Why labor trying to create our generation's next Iliad?
As far as I can tell, the modern content management system (CMS) has not worked out as its creators originally intended. What was created to encourage regular and frequent changes to a website’s content has instead worked almost too well. Because the CMS works so well, we are sorely tempted to spend a maximum amount of effort creating and refining ‘perfect’ content (and because Infomedia can do a better job of explaining the freedom and opportunities in a website). We then forget about the website because the content is ‘perfect.’ This creates a problem: Your website content is never going to be perfect. And if you think it is, you’re wrong and you’re probably hurting yourself.
Just like anything else, there will always be room for improvement. Normal writing and revisions aside, people are going to keep coming to your site beyond the day you launch. To think of your website as something you can ‘finish’ and then move on with your life is flawed because the content should always be improving and adapting to your ever-evolving customers. I can understand the desire to make a perfect first impression, but I don’t know that I’ve ever seen anybody actually get there.

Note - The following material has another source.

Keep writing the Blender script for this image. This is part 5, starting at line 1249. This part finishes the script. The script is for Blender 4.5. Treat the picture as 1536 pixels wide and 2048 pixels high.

I’m not advocating for throwing just anything up onto the site, typos and all, but if we are smart, there is a happy medium. I think that happy spot is ‘getting your point across.’ You don’t need to worry about trimming paragraphs or laboring over that one pesky sentence (As a general rule, each page of content should have between 250 and 1000 words for the search engines). The important thing is to get your site up because chances are that whatever you have now is far better than whatever you had before.
Once the site is launched you are (hopefully) going to start looking at analytics and seeing what is getting used, what isn’t, and where visitors aren’t behaving as expected. Once you have this new data, you are probably going to want to rework things anyway, and it’s just as likely as not that the content you thought was perfect was not accomplishing your goal.
So, if you’re going to have new and better data once your new site is up, and you are probably going to want to make some tweaks, why labor trying to create our generation’s next Iliad? Better to not force things and save some of your creative juices for after the launch. Better to have a site that is current when it launches and a site that is current a year or two from now.